Olli has recently joined a film club and Facebook. A girlfriend from his teenage years, Greta, connects with him on the social network. Greta has written a bestselling book – A Guide to the Cinematic Life – which Olli’s wife buys him for his birthday. It prescribes a new way of living.

“The deep cinematic self is an artist that sees life above all as an aesthetic construct. It is like the voice of the conscience but instead of moralizing it leads us to make cinematic choices and interpret our roles as well as we possibly can. It also silences the stage fright of slow continuum attachment so that stories can be set in motion and cinematicness can be achieved.”

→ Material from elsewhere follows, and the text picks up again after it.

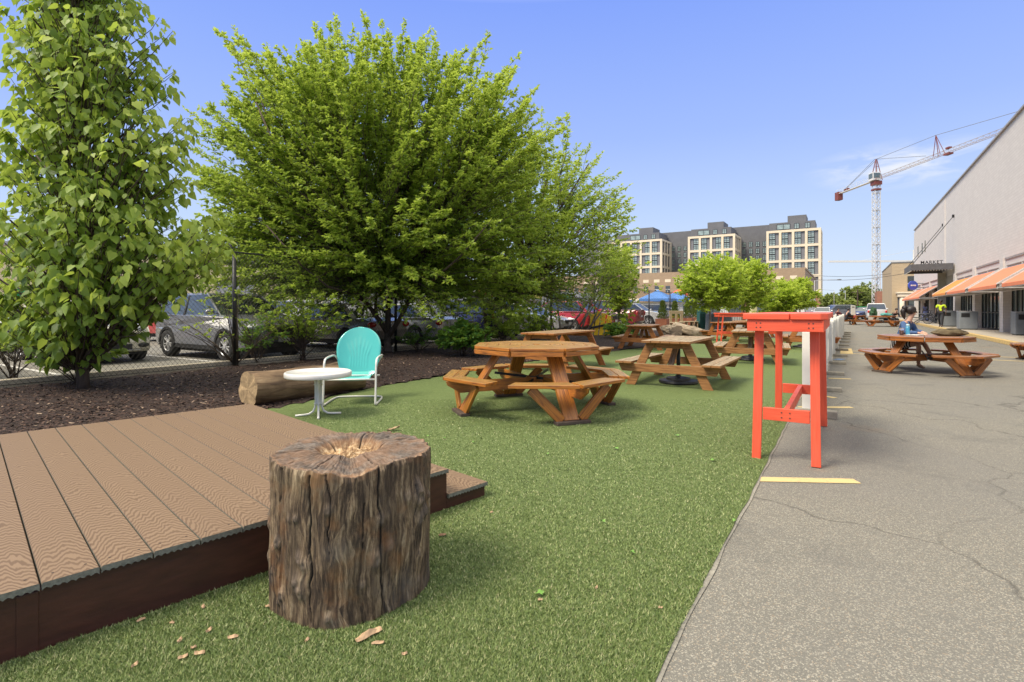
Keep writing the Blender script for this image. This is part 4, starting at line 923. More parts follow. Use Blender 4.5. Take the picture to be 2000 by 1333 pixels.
# long shoots that break the outline
for px, py in ((428, 62), (368, 220), (372, 290), (560, 95), (618, 50), (655, 38), (708, 28), (745, 52), (790, 50), (838, 62), (848, 70), (952, 72), (1010, 108), (905, 95), (1045, 175), (1105, 228), (1085, 290), (480, 110), (440, 165), (520, 90), (600, 90), (690, 60), (870, 110), (980, 160), (1040, 215), (390, 340), (385, 420), (460, 60), (1000, 140)):
    tips.append(np.array(P3(px, py, 15+rng.normal(0, .8))))
    for _ in range(3): tips.append(tips[-1-_]*.0+np.array(P3(px+rng.normal(0, 9)+(740-px)*.05, py+rng.uniform(12, 46), 15+rng.normal(0, .7))))
for px, py, n_ in ((520, 600, 8), (600, 620, 6), (650, 640, 2), (900, 610, 8), (850, 600, 4), (560, 540, 8), (700, 560, 4)):
    for _ in range(n_): tips.append(np.array(P3(px+rng.normal(0, 30), py+rng.normal(0, 22), 14+rng.normal(0, .8))))
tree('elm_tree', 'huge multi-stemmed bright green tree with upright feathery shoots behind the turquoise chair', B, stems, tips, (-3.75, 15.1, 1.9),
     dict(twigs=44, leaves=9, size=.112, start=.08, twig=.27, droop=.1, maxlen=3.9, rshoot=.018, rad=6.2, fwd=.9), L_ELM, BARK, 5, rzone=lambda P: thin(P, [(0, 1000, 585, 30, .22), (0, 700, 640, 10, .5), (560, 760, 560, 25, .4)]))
# --- second tree to its right, farther away
B2 = tuple(G(948, 668)[:2])+(0.02,)
st2 = [([B2, P3(952, 640, 20), P3(960, 600, 20), P3(985, 560, 20), P3(1030, 480, 20.2), P3(1070, 350, 20.5)], .13, .03),
       ([P3(952, 640, 20), P3(945, 600, 20), P3(935, 540, 20), P3(940, 440, 20), P3(990, 300, 20)], .09, .02),
       ([P3(960, 600, 20), P3(1000, 575, 19.5), P3(1060, 530, 19), P3(1130, 450, 19)], .07, .02),
       ([P3(1030, 480, 20.2), P3(1100, 400, 20), P3(1150, 320, 20)], .05, .02)]
tips = dometips(430, (1.0, 20.5, 3.9), (3.7, 3.6, 4.0), .7, 2.3, rng, .5)
for px, py in ((1108, 232), (1130, 285), (1150, 330), (1178, 350), (1200, 385), (1235, 428), (1180, 378), (1222, 440), (1060, 220), (1210, 470), (1205, 410), (1165, 310)): tips.append(np.array(P3(px, py, 20.3+rng.normal(0, .8))))
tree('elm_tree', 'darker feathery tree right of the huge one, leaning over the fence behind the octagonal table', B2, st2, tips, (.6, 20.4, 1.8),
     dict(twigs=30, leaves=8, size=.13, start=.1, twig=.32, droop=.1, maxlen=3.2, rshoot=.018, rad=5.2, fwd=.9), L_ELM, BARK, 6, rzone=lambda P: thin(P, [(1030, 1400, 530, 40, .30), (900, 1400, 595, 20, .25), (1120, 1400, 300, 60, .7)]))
# --- grey leaning stems with thin foliage
B3 = tuple(G(1110, 656)[:2])+(0.02,)
rng3 = np.random.default_rng(4); st3 = []; tips = []
for i in range(9):
    x0 = 1075+i*9+rng3.normal(0, 3); lean = rng3.uniform(20, 95)*(1 if i > 2 else -.3); Y0 = 24+rng3.normal(0, .5); top = rng3.uniform(470, 530)
    p = [P3(x0, 656, Y0), P3(x0+lean*.35, 615, Y0), P3(x0+lean*.7, 570, Y0+.2), P3(x0+lean, top, Y0+.3)]; st3.append((p, .05, .015))
    for _ in range(9): tips.append(np.array(P3(x0+lean+rng3.normal(0, 26), top+rng3.normal(10, 35), Y0+rng3.normal(0, .8))))
tree('multi_stem_tree', 'loose clump of pale grey leaning stems with thin foliage, behind the half hidden picnic table', B3, st3, tips, P3(1130, 590, 24),
     dict(twigs=10, leaves=7, size=.15, start=.1, twig=.4, droop=.1, maxlen=1.6, rshoot=.014, rad=3.), L_ELM, BARK_G, 8)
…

Olli’s publishing house needs to find a new title that will sell well. When Greta mentions online that her current publisher is unhappy with her ideas for her next book – the first in a series of magical travel guides starting with Jyväskylä – Olli suggests that she could publish with him. This business arrangement soon starts to affect his personal life.

The reader is taken back to the childhood summers Olli spent with his grandparents in Tourula, where he first met Greta. Olli was part of a group who called themselves the Tourula Five; they even had a dog named Timi. The children would spend their days going on adventures, seeking out underground passageways, eating picnics, messing about on the river. It was a thrilling time until it all went horribly wrong.

Olli has disturbing erotic dreams which are described in detail. His real life sexual encounters are also recounted leaving little to the reader’s imagination. The sex scenes were too numerous and graphic for my tastes, but the same could be said of many popular films, and this story is cinematic in style. As happens on screen, sex is regularly conflated with love.

Much of the story seems preposterous but this appears to be the point. A cinematic lifestyle does not require that the script be realistic, only that it be aesthetically memorable, and the writing reflects this.

Greta’s ideas, which include the existence of mood particles in certain places that affect behaviour, are granted potency. The power of suggestion and the adoption of fads is mocked throughout. When characters become inconvenient they are written away without consequence.

Two denouements are offered for the reader to choose from allowing film preferences to be catered for. The big reveal adds a little depth to the somewhat fantastical plot.

This is a story that encapsulates adventure, mystery, romance, fantasy and comedy with references to the numerous films it parodies. As a whole it is kooky, which at times I found irritating, but despite this it somehow works.

My copy of this book was provided gratis by the publisher, Pushkin Press.